Interviews

Five Reasons To See… See How They Run

Alastair Whatley is the artistic director of Original Theatre Company, founded in 2004. This new touring production, directed by Christopher Harper, is being mounted in association with Eastbourne Theatres, South Hill Park and The Anvil, Basingstoke. It tours in repertoire from September with Twelfth Night, also directed by Whatley. Both productions have the same cast.

1. It’s the funniest play ever written…
That’s a rather grand statement, but Philip King’s 1944 hit farce has more than survived the passing of time. It provokes the most extreme reactions from audiences – even just reading it around the table on the first day of rehearsals it had the entire company convulsing in laughter.

Without any doubt it keeps the audience bubbling on the verge of outright hilarity, audience members frequently come out clutching their sides in the pain of having laughed almost consistently for two hours. And there are not many plays that can make that claim.

2. It’s performed by a truly wonderful cast.
We spent over four months searching for the perfect cast for this very technical, and very difficult play. Comedy and farce is an art unto itself and we have assembled a group of wonderful actors who from an early stage in rehearsals make the play live and breathe.

They are all investing the play with a real emotional life – spending the first week simply questioning every line of the play. It is absolutely crucial with farce to find the truth behind the extraordinary situations the characters find themselves in. The big pitfall is to start sending it all up with knowing glances to the audience.

The characters in See How They See Run all find themselves teetering on the brink of tragedy; it has to be absolutely real to them. It has been a joy to our have our cast approach this play with such commitment. It stars Arthur Bostrom as the Bishop of Lax, Siobhan O’Kelly as Penelope and Lucy Speed as Miss Skillon.

3. It’s a real period piece.
King wrote the play in the midst of the Second World War, in fact during one of its early performances the performance was interrupted by a bombing raid, but the audience were so enthralled they refused to leave!
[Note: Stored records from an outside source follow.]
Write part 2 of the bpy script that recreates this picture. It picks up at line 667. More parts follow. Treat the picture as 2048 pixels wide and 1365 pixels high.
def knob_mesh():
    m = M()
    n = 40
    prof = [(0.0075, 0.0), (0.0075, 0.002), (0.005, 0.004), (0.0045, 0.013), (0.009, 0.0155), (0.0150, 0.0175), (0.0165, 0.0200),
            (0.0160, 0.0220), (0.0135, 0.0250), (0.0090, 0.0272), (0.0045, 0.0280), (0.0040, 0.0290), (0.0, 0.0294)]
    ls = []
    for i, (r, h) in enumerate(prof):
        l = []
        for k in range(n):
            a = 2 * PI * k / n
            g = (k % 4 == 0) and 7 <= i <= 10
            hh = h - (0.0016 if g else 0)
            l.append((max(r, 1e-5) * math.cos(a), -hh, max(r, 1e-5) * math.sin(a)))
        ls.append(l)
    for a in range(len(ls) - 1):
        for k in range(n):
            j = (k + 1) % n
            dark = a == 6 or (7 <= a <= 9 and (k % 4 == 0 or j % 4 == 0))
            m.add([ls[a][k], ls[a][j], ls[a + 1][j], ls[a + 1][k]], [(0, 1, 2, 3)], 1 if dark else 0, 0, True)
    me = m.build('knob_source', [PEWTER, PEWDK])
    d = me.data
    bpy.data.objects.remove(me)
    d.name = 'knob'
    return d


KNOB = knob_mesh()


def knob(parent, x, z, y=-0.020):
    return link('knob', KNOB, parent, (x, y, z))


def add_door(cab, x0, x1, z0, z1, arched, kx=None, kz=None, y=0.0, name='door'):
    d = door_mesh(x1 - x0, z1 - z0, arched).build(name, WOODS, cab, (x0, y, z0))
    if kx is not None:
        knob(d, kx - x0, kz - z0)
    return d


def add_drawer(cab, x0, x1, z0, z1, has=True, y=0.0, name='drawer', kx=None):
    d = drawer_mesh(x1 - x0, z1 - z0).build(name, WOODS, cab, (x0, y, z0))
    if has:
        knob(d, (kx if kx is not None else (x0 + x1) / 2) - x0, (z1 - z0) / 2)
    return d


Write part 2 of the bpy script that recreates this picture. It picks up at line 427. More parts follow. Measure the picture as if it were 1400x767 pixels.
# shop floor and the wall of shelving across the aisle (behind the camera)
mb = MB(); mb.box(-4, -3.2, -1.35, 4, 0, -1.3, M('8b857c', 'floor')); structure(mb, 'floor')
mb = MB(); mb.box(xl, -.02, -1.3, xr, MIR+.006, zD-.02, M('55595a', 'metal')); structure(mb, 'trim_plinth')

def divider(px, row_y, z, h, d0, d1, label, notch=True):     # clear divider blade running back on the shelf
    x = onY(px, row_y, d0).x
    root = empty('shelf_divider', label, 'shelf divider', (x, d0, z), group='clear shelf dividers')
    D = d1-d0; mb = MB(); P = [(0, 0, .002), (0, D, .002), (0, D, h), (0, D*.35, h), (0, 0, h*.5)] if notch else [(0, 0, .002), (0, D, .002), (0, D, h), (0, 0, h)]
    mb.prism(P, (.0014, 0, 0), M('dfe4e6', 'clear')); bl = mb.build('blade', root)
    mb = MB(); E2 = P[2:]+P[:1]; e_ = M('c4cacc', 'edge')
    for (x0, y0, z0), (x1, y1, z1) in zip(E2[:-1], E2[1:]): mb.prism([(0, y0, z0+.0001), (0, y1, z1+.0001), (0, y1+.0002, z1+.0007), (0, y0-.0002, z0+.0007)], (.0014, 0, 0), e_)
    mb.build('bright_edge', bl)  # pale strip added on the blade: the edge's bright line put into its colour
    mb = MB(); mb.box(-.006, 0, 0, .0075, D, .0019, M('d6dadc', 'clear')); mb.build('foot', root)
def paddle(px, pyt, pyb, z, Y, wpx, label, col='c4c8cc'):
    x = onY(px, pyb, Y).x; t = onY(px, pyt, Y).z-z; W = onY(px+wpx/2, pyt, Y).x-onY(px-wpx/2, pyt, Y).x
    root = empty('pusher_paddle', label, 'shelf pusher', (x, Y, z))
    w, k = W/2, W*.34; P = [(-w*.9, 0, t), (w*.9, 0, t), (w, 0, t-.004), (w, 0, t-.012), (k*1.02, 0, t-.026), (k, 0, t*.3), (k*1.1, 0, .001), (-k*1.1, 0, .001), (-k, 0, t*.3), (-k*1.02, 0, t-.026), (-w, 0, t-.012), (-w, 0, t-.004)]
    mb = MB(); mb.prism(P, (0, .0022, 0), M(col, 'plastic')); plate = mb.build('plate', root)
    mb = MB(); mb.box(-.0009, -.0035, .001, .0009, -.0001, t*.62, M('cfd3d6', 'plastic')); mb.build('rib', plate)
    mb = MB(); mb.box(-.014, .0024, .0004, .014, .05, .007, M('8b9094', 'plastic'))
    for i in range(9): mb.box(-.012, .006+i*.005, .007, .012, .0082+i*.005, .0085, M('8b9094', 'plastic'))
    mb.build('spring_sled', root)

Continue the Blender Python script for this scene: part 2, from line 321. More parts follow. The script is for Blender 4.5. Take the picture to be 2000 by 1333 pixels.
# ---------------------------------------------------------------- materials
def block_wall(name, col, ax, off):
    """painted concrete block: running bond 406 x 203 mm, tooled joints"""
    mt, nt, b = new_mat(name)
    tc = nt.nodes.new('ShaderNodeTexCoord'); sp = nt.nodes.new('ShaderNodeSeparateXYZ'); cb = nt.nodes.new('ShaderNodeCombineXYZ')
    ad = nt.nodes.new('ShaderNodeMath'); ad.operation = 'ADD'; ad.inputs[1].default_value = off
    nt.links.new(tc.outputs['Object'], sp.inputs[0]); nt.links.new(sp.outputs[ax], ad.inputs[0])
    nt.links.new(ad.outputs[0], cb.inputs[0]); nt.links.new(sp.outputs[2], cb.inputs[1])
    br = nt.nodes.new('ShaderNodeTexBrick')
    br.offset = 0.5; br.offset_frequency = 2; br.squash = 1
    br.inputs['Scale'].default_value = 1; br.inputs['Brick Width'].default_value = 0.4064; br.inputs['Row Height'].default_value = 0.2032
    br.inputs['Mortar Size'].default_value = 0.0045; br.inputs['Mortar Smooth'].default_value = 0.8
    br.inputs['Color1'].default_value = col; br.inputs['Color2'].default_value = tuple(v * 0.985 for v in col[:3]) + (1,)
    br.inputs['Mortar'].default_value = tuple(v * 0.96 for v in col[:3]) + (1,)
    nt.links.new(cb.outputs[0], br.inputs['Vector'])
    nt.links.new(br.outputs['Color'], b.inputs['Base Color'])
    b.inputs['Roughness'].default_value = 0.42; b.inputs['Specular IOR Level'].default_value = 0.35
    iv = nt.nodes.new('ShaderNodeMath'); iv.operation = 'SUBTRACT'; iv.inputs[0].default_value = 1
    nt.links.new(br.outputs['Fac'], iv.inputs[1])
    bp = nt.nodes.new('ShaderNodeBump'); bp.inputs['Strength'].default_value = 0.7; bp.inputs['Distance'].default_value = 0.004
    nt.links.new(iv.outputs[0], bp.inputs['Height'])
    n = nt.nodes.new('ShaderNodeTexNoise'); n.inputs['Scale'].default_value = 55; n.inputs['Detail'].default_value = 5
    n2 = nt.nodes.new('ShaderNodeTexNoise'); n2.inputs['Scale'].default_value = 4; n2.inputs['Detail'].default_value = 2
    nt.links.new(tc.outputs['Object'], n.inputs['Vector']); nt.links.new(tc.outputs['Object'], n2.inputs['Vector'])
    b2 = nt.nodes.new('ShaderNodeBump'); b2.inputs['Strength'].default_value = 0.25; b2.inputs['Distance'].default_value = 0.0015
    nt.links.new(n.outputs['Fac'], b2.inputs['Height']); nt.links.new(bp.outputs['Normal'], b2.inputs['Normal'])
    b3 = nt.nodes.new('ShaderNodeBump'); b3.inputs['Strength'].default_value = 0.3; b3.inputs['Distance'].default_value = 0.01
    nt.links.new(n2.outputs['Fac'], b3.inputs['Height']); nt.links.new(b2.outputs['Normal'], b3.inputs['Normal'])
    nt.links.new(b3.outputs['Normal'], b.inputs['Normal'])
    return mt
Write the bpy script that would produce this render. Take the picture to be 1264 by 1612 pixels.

The play features a couple of characters who like King himself were once actors, and the play is peppered with references not only to what the life of a touring actor in the 1940s was like, but also a wholly accurate portrayal of a wartime English village.

4. It’s more than ”just another farce”.
See How They Run is not only put together with the attention to detail of a fine Swiss watch, it has in rehearsal also revealed itself to be a play full of modern ideas and reflections on a society in the midst of massive social change.

From Penelope, the former actress shaking the vicarage and the village with her outrageous trousers and behaviour to the German soldier who King refers to only as “The Man” – thereby managing to avoid stereotyping a character that could have so easily have been sent up as the purely evil token Nazi. First and foremost it is a wonderfully constructed farce, but beating just below the surface lies a play that reveals the state of a nation in the midst of war, austerity and change.

5. There’s a real dog…
The Original Theatre Company has thus far never worked with animals, but this is all set to change as we welcome various dogs on board to fulfil one of King’s stage directions – which was surely written with one eye on Shakespeare’s “Exit pursued by a bear” in The Winter’s Tale.

Everyone has expected a touring production to forgo this particular demand, but we are determined to fulfil King’s vision. Its appearance will no doubt steal the show from all the actors – so its continued presence may not be guaranteed! Catch it while you can.